7A.1: External clock frequency
Can be varied from 5 to 300 MHz
Use the thumbwheels to adjust frequency as done with the LO (1.1). Pressing shift simultaneously moves digit by 5 and pressing control moves it by 2. The boundaries are dynamically calculated from the LO center frequency, sample rate and hardware decimation factor.
7A.2: Enable/disable external clock input
Use this checkbox to enable or disable the external clock input
7A.3: Confirm changes
Use the "OK" button to confirm your changes
7A.4: Dismiss changes
Use the "Cancel" button to dismiss your changes
8: LMS7002M hardware interpolation factor
The TSP block in the LMS7002M hardware has an interpolation chain that acts on both Tx channels. It is composed of 5 halfband interpolation stages and therefore can achieve interpolation between 1 (no interpolation) and 32 in increasing powers of 2: 1, 2, 4, 8, 16, 32.
Thus the actual sample rate of the DAC is the stream sample rate (10) multiplied by this factor. In the screenshot example this yields a 40 MS/s rate at the DAC.
9: Software interpolation factor
The I/Q stream from the baseband is upsampled by a power of two by software inside the plugin before being sent to the LimeSDR device. Possible values are increasing powers of two: 1 (no interpolation), 2, 4, 8, 16, 32.

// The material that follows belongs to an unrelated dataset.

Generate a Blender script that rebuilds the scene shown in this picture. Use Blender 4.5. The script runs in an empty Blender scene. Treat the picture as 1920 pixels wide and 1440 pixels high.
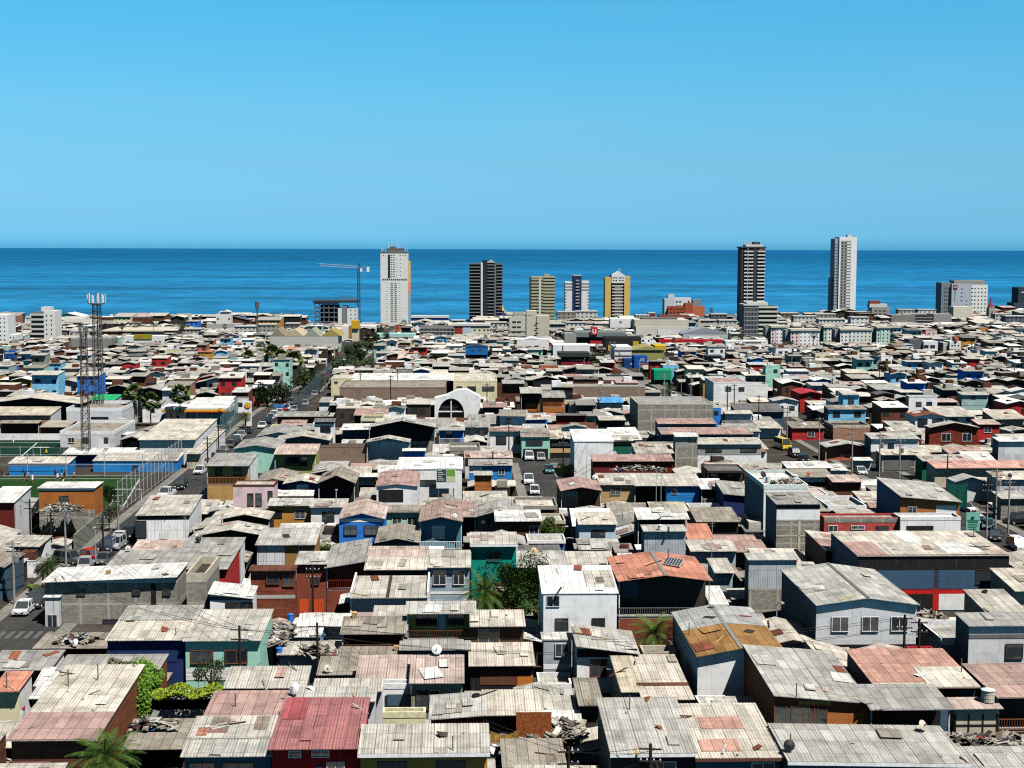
import bpy, math, random
from mathutils import Vector, Matrix, Euler
random.seed(11)
R_ = random.Random(5)
C = bpy.context.scene.collection
rad = math.radians
# ---------------------------------------------------------------- camera
F = 2800.0
PITCH, ROLL, CAMZ = rad(5.19), rad(0.16), 42.0
CM = (Euler((math.pi/2 - PITCH, 0, 0)).to_matrix() @ Matrix.Rotation(ROLL, 3, 'Z'))
CMI = CM.transposed()
CO = Vector((0, 0, CAMZ))
cam = bpy.data.cameras.new('camera'); cam.sensor_width = 36; cam.lens = F/1920*36
cam.clip_start = 1; cam.clip_end = 200000
camo = bpy.data.objects.new('camera', cam); C.objects.link(camo)
camo.location = CO; camo.rotation_euler = CM.to_euler()
bpy.context.scene.camera = camo

def zg(Y):
    if Y < 380: return 0.0
    return -0.028*(min(Y, 1400.0) - 380)
def proj(P):
    v = CMI @ (Vector(P) - CO)
    return (960 + F*v.x/(-v.z), 720 - F*v.y/(-v.z), -v.z)
def unproj(px, py, h=0.0):
    d = CM @ Vector(((px-960)/F, (720-py)/F, -1.0))
    lo, hi = 10.0, 6000.0
    for _ in range(50):
        m = (lo+hi)/2; p = CO + d*m
        if p.z > zg(p.y) + h: lo = m
        else: hi = m
    return CO + d*lo
def at_dist(px, py, Y):
    d = CM @ Vector(((px-960)/F, (720-py)/F, -1.0))
    return CO + d*(Y/d.y)
YAW = rad(2.0)
GU = Vector((math.cos(YAW), math.sin(YAW), 0)); GV = Vector((-math.sin(YAW), math.cos(YAW), 0))
def g2(P): return (P[0]*GU.x + P[1]*GU.y, P[0]*GV.x + P[1]*GV.y)
def w2(u, v): return (GU.x*u + GV.x*v, GU.y*u + GV.y*v)
# ---------------------------------------------------------------- colours
COL = dict(bone=(.50,.475,.42), cream=(.60,.55,.47), white=(.72,.72,.69), lgrey=(.46,.45,.415), grey=(.34,.335,.315),
 dgrey=(.15,.15,.15), taupe=(.31,.28,.235), pink=(.42,.28,.25), blush=(.53,.42,.37), salmon=(.58,.25,.17), red=(.36,.15,.15), osb=(.33,.18,.06),
 brown=(.13,.05,.03), dark=(.05,.04,.035), black=(.015,.015,.017), mint=(.35,.66,.54), lblue=(.22,.56,.80), blue=(.02,.17,.62),
 sky=(.02,.23,.60), navy=(.015,.03,.12), yellow=(.66,.45,.10), ochre=(.52,.25,.05), orange=(.52,.17,.03), maroon=(.14,.018,.015),
 teal=(.0,.27,.22), slate=(.06,.11,.155), block=(.31,.29,.25), ycream=(.74,.68,.44), vred=(.55,.015,.015), brick=(.34,.19,.13),
 wallw=(.84,.84,.84), wgrey=(.64,.65,.67), beige=(.55,.49,.38), tan=(.56,.38,.18), steel=(.42,.46,.50), green=(.02,.45,.17),
 olive=(.34,.34,.12), lilac=(.45,.38,.60), terra=(.48,.13,.07), pinkw=(.74,.55,.58), rust=(.22,.07,.035), gold=(.85,.45,.02),
 yel=(.85,.60,.05), silver=(.60,.62,.64), dgreen=(.01,.12,.08), pgreen=(.55,.66,.50), lbw=(.55,.70,.80))
def col(c): return COL[c] if isinstance(c, str) else c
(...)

10A: Host to device sample rate / Baseband sample rate input toggle
Use this toggle button to switch the sample rate input next (10) between host to device sample rate and baseband sample rate input. The button shows the current mode:
- SR: host to device sample rate input mode. The baseband sample rate (2B) is the host to device sample rate (10) divided by the software interpolation factor (9).

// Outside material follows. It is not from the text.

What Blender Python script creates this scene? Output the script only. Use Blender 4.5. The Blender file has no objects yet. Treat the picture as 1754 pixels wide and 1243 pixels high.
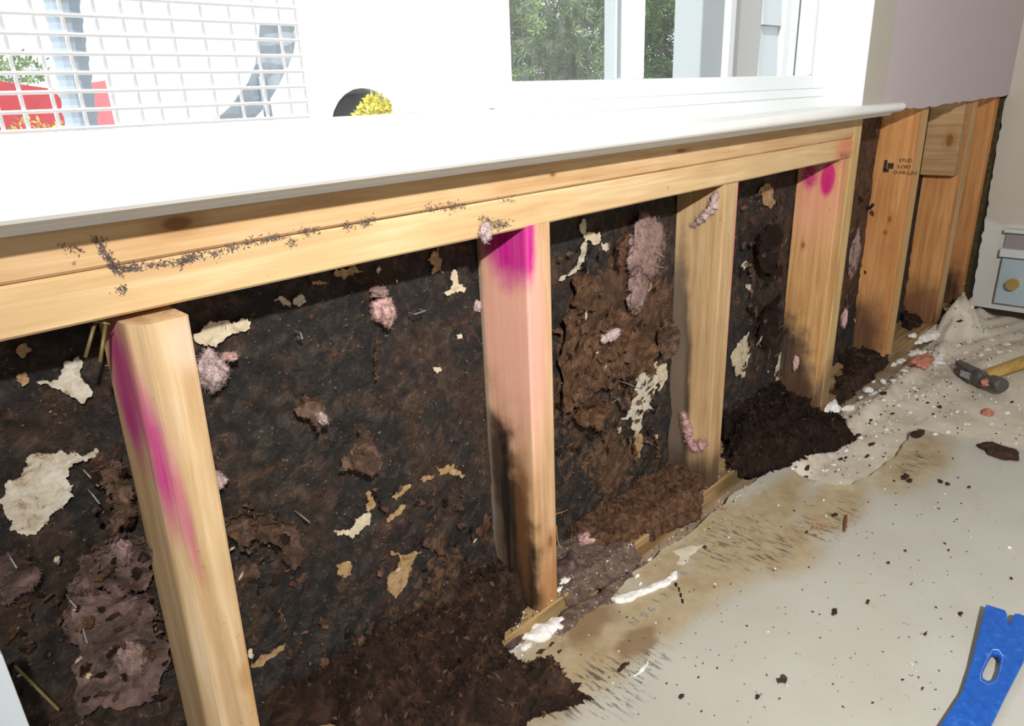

- BB: baseband sample rate input mode. The host to device sample rate (2B) is the baseband sample rate (8) multiplied by the software interpolation factor (9).
10: Sample rate
This is the LMS7002M device to/from host stream sample rate or baseband sample rate in samples per second (S/s). The control (10A) is used to switch between the two input modes. The device to/from host stream sample rate is the same for the Rx and Tx systems.
The limits are adjusted automatically. In baseband input mode the limits are driven by the software interpolation factor (9). You may need to increase this interpolation factor to be able to reach lower values.
This is the LMS7002M device to/from host stream sample rate in S/s. It is the same for the Rx and Tx systems.
Use the wheels to adjust the sample rate. Pressing shift simultaneously moves digit by 5 and pressing control moves it by 2. Left click on a digit sets the cursor position at this digit. Right click on a digit sets all digits on the right to zero. This effectively floors value at the digit position. Wheels are moved with the mousewheel while pointing at the wheel or by selecting the wheel with the left mouse click and using the keyboard arrows.
The LMS7002M uses the same clock for both the ADCs and DACs therefore this sample rate affects all of the 2x2 MIMO channels.
11: Tx hardware filter bandwidth
This is the Tx hardware filter bandwidth in kHz in the LMS7002M device for the given channel. Boundaries are updated automatically but generally are from 5 to 130 MHz in 1 kHz steps. Use the wheels to adjust the value. Pressing shift simultaneously moves digit by 5 and pressing control moves it by 2.
The filter is centered at the LO frequency, so if using the NCO to achieve frequencies below 30MHz, the filter bandwidth needs to be set wide enough for not only your desired signal but the offset from the 30MHz LO as well.
12: TSP FIR filter toggle
The TSP in the LMS7002M chip has a FIR filter chain per channel. Use this button to activate or deactivate the TSP FIR filter.
13: TSP FIR filter bandwidth
Use the wheels to adjust the bandwidth of the hardware TSP FIR filter. Pressing shift simultaneously moves digit by 5 and pressing control moves it by 2.
14: Gain
Use this slider to adjust the global gain of the Tx chain. LimeSuite software automatically set optimal values of the amplifiers to achieve this global gain. This gain can be set between 0 and 70 dB in 1 dB steps. The value in dB appears at the right of the slider.
15: Antenna selection
- ** No **: no output
- ** Lo **: Tx low range 30 MHz to 1.9 GHz
- ** Hi **: Tx high range: 2 GHz and above
16: Stream status indicator
This label turns green when status can be obtained from the current stream. Usually this means that the stream is up and running but not necessarily streaming data. The various status elements appear next on the same line (16, 17, 18)
17: Stream warning indicators
- U: turns red if stream experiences underruns
- O: turns red if stream experiences overruns
- P: turns red if stream experiences packet drop outs
- C: turns red if calibration fails
18: Stream global (all Tx) throughput in MB/s
This is the stream throughput in MB/s and is usually about 3 times the sample rate for a single stream and 6 times for a dual Tx stream. This is due to the fact that 12 bits samples are used and although they are represented as 16 bit values only 12 bits travel on the USB link.
19: FIFO status
This is the fill percentage of the Tx FIFO in the LimeSuite interface. In normal conditions this should be ~100%. On the picture the Tx is not started.
20: Board temperature
This is the board temperature in degrees Celsius updated every ~5s. Before the first probe the display marks "00C" this is normal.